T. Rowe Price Latest Target of Self-Dealing Lawsuit

A lawsuit accuses T. Rowe Price and its affiliates of not only offering just proprietary funds in the company’s 401(k) plan, but only offering the highest-priced versions of those funds.

David G. Feinberg, a participant in the T. Rowe Price U.S. Retirement Program, has filed a lawsuit on behalf of the 401(k) plan and all similarly situated plan participants and beneficiaries, as well as all predecessor plans, accusing the firm of self-dealing.

According to the complaint, the defendants favored the economic interests of T. Rowe Price Group, Inc. and its affiliates over the interests of their employees in saving for their retirement. “Defendants did so by offering, during the Class Period (February 14, 2011 through judgment in this case), only T. Rowe Price’s own in-house investment funds in its 401(k) Plan. This exclusive relationship provided a windfall to T. Rowe Price affiliates T. Rowe Price Associates, Inc. and T. Rowe Price Trust Company,” the lawsuit says. These affiliates serve as investment advisers for those funds and collect the fees charged to investors in those funds.

The lawsuit alleges the defendants failed to loyally and prudently monitor the fees and performance of 401(k) plan investment options, and simply retained the in-house funds to enrich T. Rowe Price.

In a statement to PLANSPONSOR, T. Rowe Price said: “We believe the suit is without merit and intend to defend vigorously.”

The lawsuit also accuses the defendants of frequently offering the higher cost retail class versions of their mutual funds in the 401(k) plan despite the fact that significantly cheaper versions of these funds were available, including institutional share classes, collective investment trusts, and separately managed accounts. In addition, the complaint says, “In those instances when cheaper alternatives to certain retail class mutual funds did not exist, Defendants could have used the fact that the 401(k) Plan was a large institutional investor as leverage in negotiations to create cheaper alternatives.”

NEXT: Participants treated differently than commercial customers

The lawsuit says the defendants offered more expensive classes of collective investment trusts to 401(k) plan participants than they made available to their commercial customers. In addition, the complaint accuses defendants of offering investment management services for some of their collective investment trusts and institutional mutual funds to commercial customers as a sub-adviser for less cost than charged to the plan. “In so doing, Defendants provided the identical services to 401(k) Plan participants while using their role as fiduciaries to collect higher fees than they otherwise could from third-parties,” the complaint says.

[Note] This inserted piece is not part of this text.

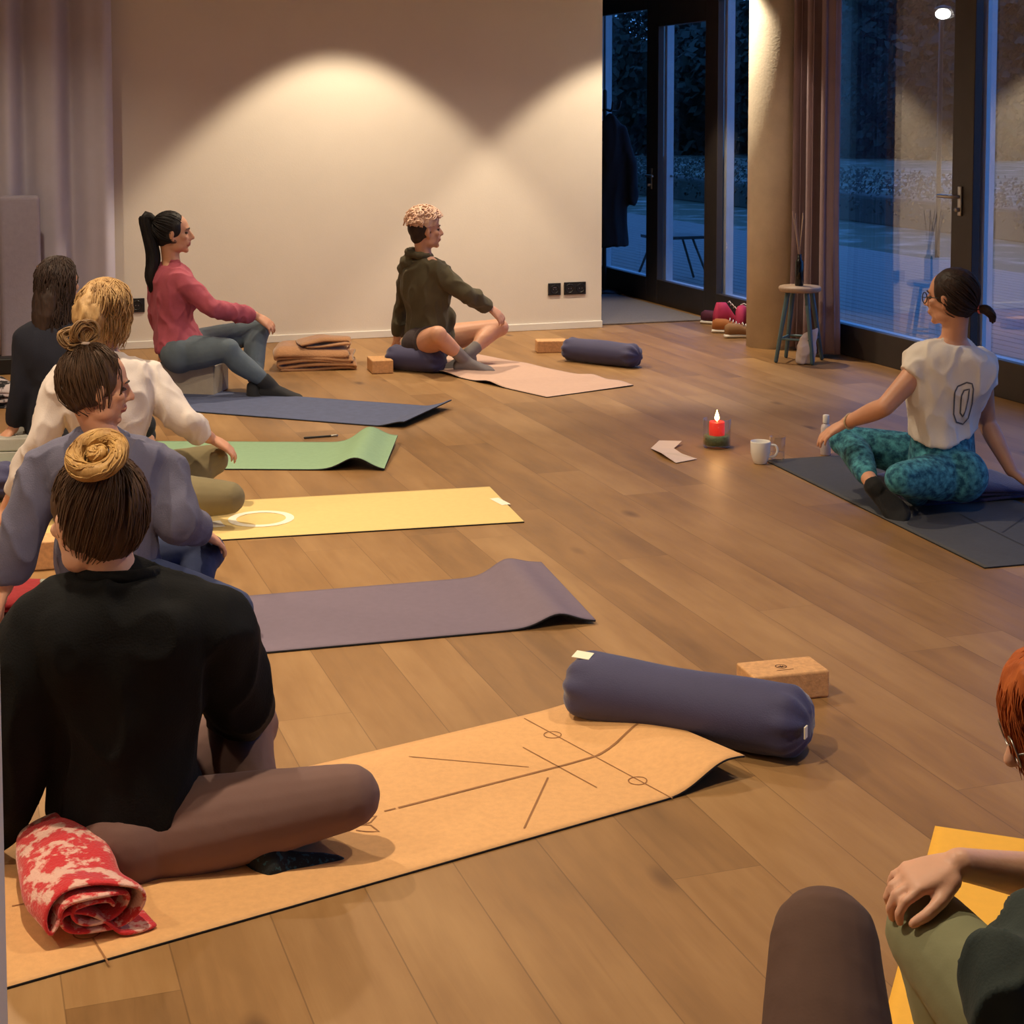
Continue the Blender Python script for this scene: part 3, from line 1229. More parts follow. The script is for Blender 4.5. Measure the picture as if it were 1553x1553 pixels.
# ------------------------------------------------------------------ yoga mats
class Mat:
    """flat mat on the floor: origin at the lower corner of its far end, s runs back along it, w across"""

    def __init__(s, name, lo0, lo1, end, L, W, m, label, hfun=None, th=.006, flip=False, under=None, endskew=0.0, n=(70, 26)):
        a, b, e = fl(*lo0), fl(*lo1), fl(*end)
        d = (b - a).normalized()
        e = a + d * (e - a).dot(d)
        s.d = d                                   # towards the far end
        s.w = V((-d.y, d.x, 0)) * (-1 if flip else 1)
        s.o, s.L, s.W, s.h = e, L, W, hfun or (lambda x, y: 0)
        s.th = th
        s.label = label
        bm = NB()
        nx, ny = n
        g = []
        for i in range(nx + 1):
            # finer steps at the far end, where the mat curls
            x = L * (i / nx) ** 1.7
            row = []
            for j in range(ny + 1):
                y = W * j / ny
                row.append(bm.verts.new(s.pt(x, y, 0)))
            g.append(row)
        for i in range(nx):
            for j in range(ny):
                bm.faces.new((g[i][j], g[i + 1][j], g[i + 1][j + 1], g[i][j + 1]))
        bmesh.ops.recalc_face_normals(bm, faces=bm.faces)
        if bm.faces[0].normal.z < 0:
            bmesh.ops.reverse_faces(bm, faces=bm.faces)
        base = s.o - d * (L / 2) + s.w * (W / 2)
        s.base = base
        o = obj(name, bm, [m, under or m], None, base=base)
        sd = o.modifiers.new('thick', 'SOLIDIFY')
        sd.thickness = th
        sd.offset = -1
        sd.material_offset = 1
        sd.material_offset_rim = 1
        tag(o, label, 'yoga mat')
        s.obj = o

    def pt(s, x, y, up=0.0):
        return s.o - s.d * x + s.w * y + V((0, 0, s.th + .0005 + s.h(x, y) + up))

    def line(s, bm, pts, wd, up=.0012):
        """printed stripe lying on the mat; pts in (x, y)"""
        pp = []
        for (x0, y0), (x1, y1) in zip(pts[:-1], pts[1:]):
            n = max(2, int(math.hypot(x1 - x0, y1 - y0) / .02))
            for k in range(n):
                pp.append((x0 + (x1 - x0) * k / n, y0 + (y1 - y0) * k / n))
        pp.append(pts[-1])
        prev = None
        for i, (x, y) in enumerate(pp):
            x0, y0 = pp[max(0, i - 1)]
            x1, y1 = pp[min(len(pp) - 1, i + 1)]
            l = math.hypot(x1 - x0, y1 - y0) or 1
            nx, ny = -(y1 - y0) / l * wd / 2, (x1 - x0) / l * wd / 2
            a, b = bm.verts.new(s.pt(x + nx, y + ny, up)), bm.verts.new(s.pt(x - nx, y - ny, up))
            if prev:
                bm.faces.new((prev[0], prev[1], b, a))
            prev = (a, b)

    def xy(s, u, v):
        p = fl(u, v, s.th) - s.o
        return (-p.dot(s.d), p.dot(s.w))


M_BROWNLINE = mat('engraved_line', rgb(146, 100, 60), .8, .1)
M_UNDER = mat('dark_rubber', rgb(24, 24, 28), .8, .1)


def h_cork(x, y):
    r = 1 - y / .62
    a = .055 * max(0, r) ** .7
    return a * math.sin(min(1, max(0, (.24 - x) / .24)) * PI * .62) * sstep(.26, .05, x) + .008 * sstep(.2, 0, x) * (1 - r)


M_CORKMAT = mat('cork_mat', rgb(216, 164, 108), .75, .06, 60, .1, 200)
cork = Mat('yoga_mat', (15, 1500), (1020, 1212), (1128, 1180), 1.83, .62, M_CORKMAT, 'orange cork yoga mat with engraved alignment lines under the woman in black', h_cork, .005, under=M_UNDER)
def stroke(mt, name, pts, wd, m):
    b = NB()
    mt.line(b, pts, wd)
    obj(name, b, m, mt.obj, smooth=False)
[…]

The lawsuit claims that as a result of defendants’ fiduciary breaches and prohibited transactions under the Employee Retirement Income Security Act (ERISA), 401(k) plan participants were deprived of millions of dollars in retirement savings that they would have earned if funds had been selected irrespective of their affiliation.

As an example, the complaint suggests that if funds from other established fund companies, such as Vanguard Investments, had been used instead, participants' fees would have been reduced by $27 million or more during the class period. If such funds had, instead, been offered to participants in those asset classes and investment fund categories in which T. Rowe Price performance is weak, participants' earnings would have increased by $123 million or more.

The lawsuit also notes that at the inception of the class period, the 401(k) plan exclusively held T. Rowe Price proprietary funds, and almost all of these were the expensive retail class versions of T. Rowe Price mutual funds. It accuses the plan trustees of breaching their fiduciary duties under ERISA by either failing to remedy their predecessors’ breaches, or, in a few cases of offering expensive retail class versions of proprietary mutual funds, waiting too long to act to shift into lower cost versions of the funds.  

The lawsuit seeks relief including disgorgement of all investment advisory fees paid to T. Rowe Price and/or its subsidiaries from 401(k) plan assets, as well as the difference in performance between readily available and better performing non-proprietary funds that could have been offered in the 401(k) plan. It says that during the class period, 401(k) plan participants paid TRP Associates in excess of $50 million in fees.